Birds and Butterflies
I'm strolling through a beautiful garden with sweet smelling flowers, sunny skies, water flowing peacefully…simple bliss! Soon I'm stung by a bee because where there are flowers, there are bees; I'm pooed on by a bird flying overhead because clear skies call for bird flight; I fall into a thorn bush because every garden has its share of thorns. Oh yes! This is how I felt as "Le boo" and I began and progressed in our relationship. Don’t get me wrong, its been sweet but there's also been difficulty. To be honest, I knew in my head that relationships were hard but somehow I had excluded this one from that known fact.
Its not my fault really. At least that’s what I tell myself. How can it be? It is supposed to be bliss. I've "fallen in love". And so "the butterflies effect" is born; I somehow buy into the media and culture of our day and believe romance to be love. Now couple that with the fact that I'm a Christian and kaboom! A ticking bomb is built!
"How?" you might ask. I'll tell you. See, as a Christian I believe God is love so if I've mistaken love for passionate, romantic bliss (as depicted by almost every romantic movie and book) then I will subconsciously believe that if le boo really loves me then nothing will go wrong. In fact, my subconscious paradigm will also lead me to believe that if Le boo has the love of God in his heart he will indeed lay down his life for me. What's more is that he will be my "priest" (whatever that actually means) and always cover me and pray for me and be more spiritually mature than me (or so says my interpretation of him being a priest). And, and, and, even though he is more spiritually mature than me, he will still lay down his life for me and I won't be required to be his slave, um, I mean submit, or be led by him and everything will be beautiful! Not forgetting the foundation of "the butterfly effect", if by any chance things don't turn out to be bliss then it must be that I've not found "the one" and I need to get out of this relationship so that I can continue my search for the one. After all, I must follow my heart. I must!

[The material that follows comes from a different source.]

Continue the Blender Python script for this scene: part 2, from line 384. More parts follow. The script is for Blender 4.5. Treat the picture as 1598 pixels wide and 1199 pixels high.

Yes! Uuum, no. That is at best a fantasy world that the Bible certainly does not depict. Since my life is not a movie, the guy does not finally get everything I've been trying to tell him all along and chase me to the airport to profess his undying love for me (even though I'll be back in 2 days). lol! No! My life is not the typical social media account that on any given day has pictures, plenty of pictures...of the wonderful birth of a new child but no mention of the pain of the miscarriages before; of job changes and promotions but no insight into the frustration of job loss and feelings of dejection or the fear of not being able to provide for one's family. It will not miraculously consist of beautiful family photos but no photos of family feuds. It will not show evidence of only the stand but not the fight; echoes of laughter but none of the screams; portraits of leaping but none of kneeling. No! In real life as with real relationships, all those contrasting pictures are a reality, a daily reality.
There's nothing wrong with romance but that is not love. Love is a choice. It never fails. It has nothing to do with how I'm feeling or whether I feel like I love you. See, that blissful garden is a myth built on romance. If my expectation is to walk the wide rows of romance every day of my marriage, well I'm in for a rude awakening as I trip over the rocks and arid ground that sometimes lie on the path of life and relationships.
Thankfully, family, friends, advisors and life itself awakened me to this realization that I had in some ways succumbed to the "butterflies effect." So I now walk through my garden and enjoy the sunshine but bring an umbrella for the rain. I enjoy the sights and smells of the beautiful flowers and take the insect stings and bites in stride. Yes, I enjoy this wonderful walk through the beautiful garden of life with le boo but I have no delusions. No, I have no delusions.